I'm a bit annoyed with compilation errors which arise when I try to write std::cout << x, and left shift operator it not defined for x. Can't convert x to this, can't convert x to that... Several screens of useless error messages.
I want to specialize operator<<(std::ostream&, const T&) for all types which do not yet have such operator defined. Inside I could put a, say, static assert and make compilation error message much clearer than it is now.
My first attempt was the following.
template<typename T, typename = void>
struct Has : public std::false_type {};
template<typename T>
struct Has<T, decltype(void(
std::declval<std::ostream&>() << std::declval<T>()
))> : public std::true_type {};
template<typename T>
auto operator<<(std::ostream& out, const T&)

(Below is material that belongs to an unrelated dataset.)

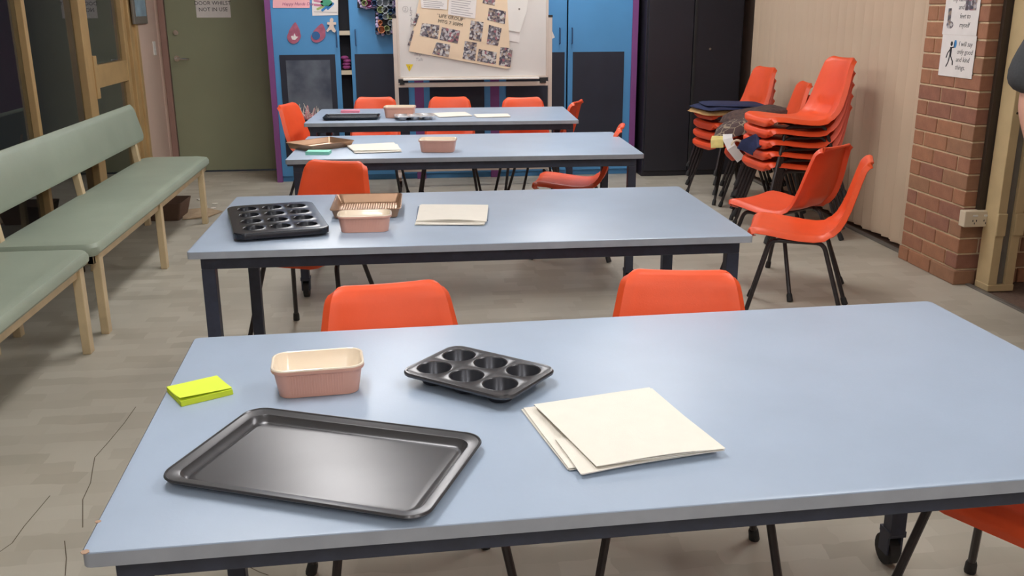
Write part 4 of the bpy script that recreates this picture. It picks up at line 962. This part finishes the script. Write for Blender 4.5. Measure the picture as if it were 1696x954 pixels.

-> typename std::enable_if<
!Has<T>::value,
std::ostream&>::type
{
return out << "my operator";
}
It fails to compile because maximum template depth is exceeded. Indeed, my operator<< calls to Has specialization which in order calls to operator<<, where my overload is examined once again, so on, so on, so on.
The simplest version doesn't work as well: ambiguous overload for std::ostream& << const char*. Well, expected.
template<typename T>
std::ostream& operator<<(std::ostream& out, const T&)
{
return out << "my operator";
}
How can I accomplish the task? Or, in general, how can I define the function for all argument types but for those which can already be passed to the function?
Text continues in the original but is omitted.